Después vino la parte más desafiante: soplar las velas. Compré una vela solitaria en el supermercado y la bodeguera me preguntó si era para alguien especial. "Sí", respondí con orgullo, "para la persona más importante de mi vida". No mentí; ese día, yo era mi persona favorita del universo. La torta era un cupcake de la panadería que decía "FELIZ" en letras diminutas. Aparentemente no cabía "CUMPLEAÑOS", pero me pareció perfecto. Después de todo, ¿no se trata de eso? De estar feliz, sin más adornos. Pedí mi vela y la contemplé como si fuera el último deseo de la humanidad. ¿Qué pedir? ¿Amor? ¿Dinero? ¿Qué regresara mi serie favorita? Al final pedí algo revolucionario: estar en paz conmigo mismo. Soplé la vela y, sorprendentemente, se cumplió al instante. ¡Qué eficiente soy concediendo deseos! Y sí, encendí una vela en una dona vencida, que llame cupcake y la soplé con toda la fuerza de mi soledad madura. Pedí un deseo: que el próximo año me dé la misma risa este despelote.
Al llegar la noche, majestuosa, silenciosa y sin piñata, reflexioné sobre mi día. Resulta que pasar el cumpleaños solo no es una tragedia griega; es más bien una comedia romántica donde el protagonista se enamora de sí mismo. Descubrí que soy excelente compañía: no me interrumpo cuando hablo, siempre estoy de acuerdo conmigo, y jamás me juzgo por comer helado directamente del envase. Terminé el día enviándome un mensaje de texto: "Gracias por este día tan especial. Eres increíble. Te amo". Y por primera vez en mucho tiempo, realmente lo sentí.
Porque al final del día, si no puedes celebrarte a ti mismo, ¿Quién más lo hará? Y si no puedes disfrutar de tu propia compañía, ¿Cómo esperas que otros la disfruten?
Feliz cumpleaños para mí. Que vengan muchos más... solos o acompañados, pero siempre conmigo mismo como invitado de honor.

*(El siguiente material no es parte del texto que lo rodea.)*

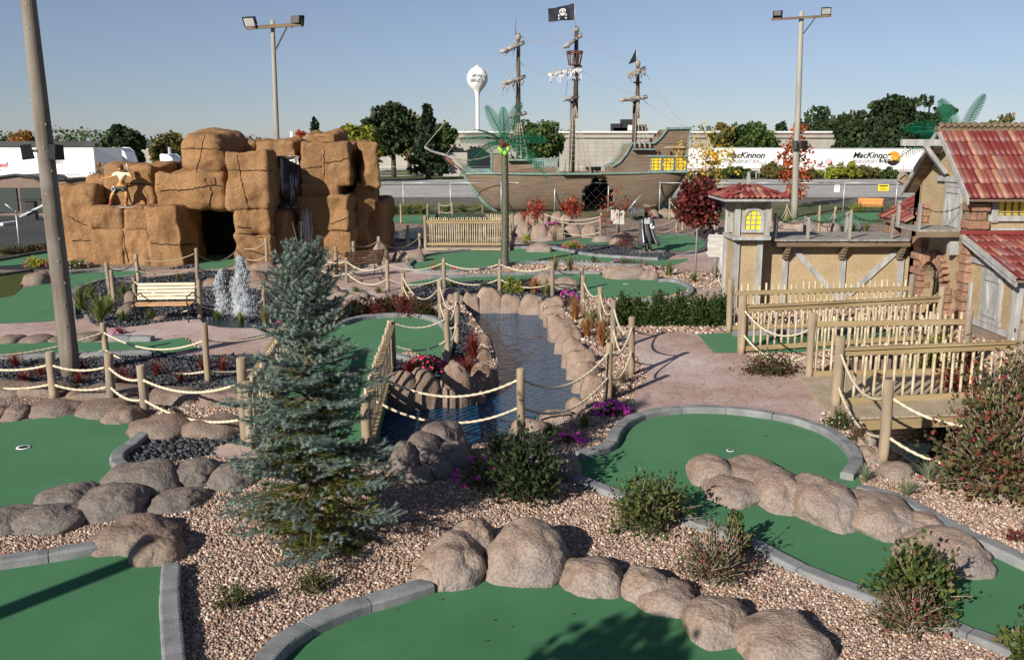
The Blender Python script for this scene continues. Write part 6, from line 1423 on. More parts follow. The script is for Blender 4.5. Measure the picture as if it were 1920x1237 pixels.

P.D.: Mi PC me regaló una nueva APP. Mejor regalo, ¡imposible! Y sí, me reí. Me reí con gusto. Porque en medio de la nada, había algo: yo. Con mi humor intacto, mi dignidad en modo supervivencia y una historia digna de contarse. Al final del día, antes de dormir, pensé: “Quizás estuve solo… pero jamás aburrido. Y al menos nadie me regaló medias, QUE DESPUÉS ME PIDEN PRESTADO Y NO ME DEVUELVEN. Eso ya es ganancia.”
Y eso, al final, ya no es tu carga.
Nos vemos en el espejo, donde las mentiras nos atormentan.
Los quiero hasta el infinito y más allá. Se les quiere que jode, y sobre todo de gratis.